Il sostegno pubblico all’istruzione privata aumenta inefficienza e discriminazioni
Da tempo contestiamo il sostegno pubblico alle scuole private, mettendo in evidenza come il risparmio per le casse dello Stato sia presunto e opinabile, e come foraggiare questo tipo di istruzione abbia conseguenze negative per la qualità della formazione e per la tendenza alla ghettizzazione.
Per questo l’Uaar ha sostenuto, specie in un periodo di crisi e tagli, la necessità di una scuola pubblica davvero di tutti. Per esempio appoggiando il referendum consultivo che il Comitato Articolo 33 ha promosso a Bologna. Anche in altri paesi la questione è sentita ed emergono criticità quando gli stati finanziano o favoriscono gli istituti privati, specie quelli di schietta impronta religiosa.
In Lousiana la controriforma dell’istruzione caldeggiata da governatore Bobby Jindal, che prevede l’erogazione da parte dello Stato di buoni scuola da spendere nelle scuole private, sta purtroppo dando i suoi frutti. Il progetto permetteva alle famiglie di scegliere istituti privati se quelli pubblici non avevano standard ritenuti sufficienti, e lo scorso anno sono stati messi a disposizione 30 milioni di dollari.
La Corte suprema dello stato ha sancito però che è incostituzionale dirottare soldi dalle scuole pubbliche a quelle private: la Lousiana dovrà quindi riallocare i 30 milioni usati per i voucher e prenderli da un altro capitolo di spesa. In seguito ci si è anche accorti che gli studenti delle scuole private foraggiate, soprattutto religiose e diverse delle quali con programmi incentrati sul creazionismo, danno risultati peggiori nei test rispetto a quelli che frequentano gli istituti pubblici.
Una ricerca del professor Stephen Gorard dell’università di Durham ha invece messo in evidenza come in Gran Bretagna il sostegno del governo alle scuole private religiose acuisca la divisione tra gli studenti di famiglie ricche e quelli meno agiati. Nelle faith schools, come in quelle private riconosciute dal ministero dell’Istruzione, c’è minore presenza di alunni che hanno diritto a pasti gratuiti e molte di queste “tendono a essere associate ad alti livelli di segregazione“.
A conti fatti, le scuole private religiose funzionano bene soltanto come ghetto identitario, soddisfacendo l’esigenza dei genitori di tenere i propri figli sotto una campana di vetro, indispensabile per proteggerli da un’umanità ritenuta diversa dalla loro e da influenze esterne considerate dannose e immorali.

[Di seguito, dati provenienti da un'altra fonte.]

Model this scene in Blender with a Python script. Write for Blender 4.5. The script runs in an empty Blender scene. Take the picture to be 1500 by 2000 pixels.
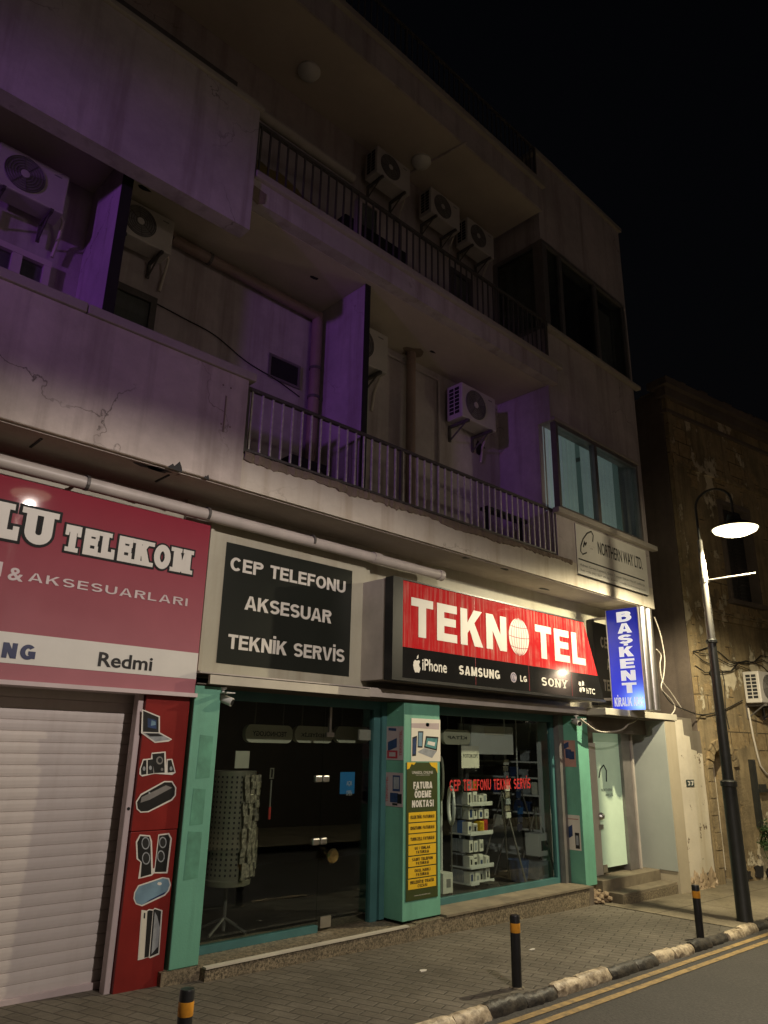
import bpy, bmesh, math, random
from mathutils import Vector, Matrix
R = math.radians
random.seed(7)
sc = bpy.context.scene
col = sc.collection

# ------------------------------------------------------------------ camera
YAW, PIT, ROL, FPX = 0.81051929, 0.31414199, 0.01929399, 1425.2422
EYE = Vector((0, 0, 1.6))
_h = Vector((math.cos(YAW), math.sin(YAW), 0)); _r = Vector((math.sin(YAW), -math.cos(YAW), 0)); _u = Vector((0, 0, 1))
FW = math.cos(PIT)*_h + math.sin(PIT)*_u
_up = -math.sin(PIT)*_h + math.cos(PIT)*_u
RT = math.cos(ROL)*_r + math.sin(ROL)*_up
UP = -math.sin(ROL)*_r + math.cos(ROL)*_up
cam = bpy.data.cameras.new('camera'); camo = bpy.data.objects.new('camera', cam); col.objects.link(camo)
cam.sensor_width = 36; cam.sensor_fit = 'AUTO'; cam.lens = 36*FPX/2000; cam.clip_end = 500; cam.clip_start = 0.05
m = Matrix((RT, UP, -FW)).transposed().to_4x4(); m.translation = EYE
camo.matrix_world = m
sc.camera = camo
# ------------------------------------------------------------------ night sky, added fill light, exposure
w = bpy.data.worlds.new('World'); sc.world = w; w.use_nodes = True
nt = w.node_tree; bg = nt.nodes['Background']
sky = nt.nodes.new('ShaderNodeTexSky'); sky.sky_type = 'NISHITA'; sky.sun_disc = False
sky.sun_elevation = R(-3); sky.sun_rotation = R(200)
nt.links.new(sky.outputs[0], bg.inputs[0]); bg.inputs[1].default_value = 0.03
night_fill = bpy.data.lights.new('night_fill', 'SUN'); night_fill.energy = 0.016; night_fill.angle = R(25); night_fill.color = (1, .86, .95)  # wide pinkish sun lamp added as ambient fill for the facade
mo = bpy.data.objects.new('night_fill', night_fill); col.objects.link(mo); mo.rotation_euler = (R(60), 0, R(-20))
sc.view_settings.view_transform = 'Standard'; sc.view_settings.look = 'None'
sc.view_settings.exposure = 0.0; sc.view_settings.gamma = 1
sc.cycles.use_denoising = True
sc.cycles.max_bounces = 8; sc.cycles.transparent_max_bounces = 12
sc.cycles.sample_clamp_indirect = 3.0
LAMP_A, LAMP_B, LAMP_C, PURPLE = 900, 680, 800, 1000
SPILL = .035
LAMP_COL = (1.0, .87, .58)
LAMP_COL_B = (1.0, .875, .785)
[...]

Non a caso, negli Usa, gli acerrimi rivali della scuola pubblica assumono posizioni ancora più nette, scegliendo l’homeschooling. Desideri legittimi, ma che non si vede proprio quale interesse generale possano soddisfare. Ed è per questo motivo che ogni sostegno pubblico all’istruzione privata di stampo ideologico deve venire meno.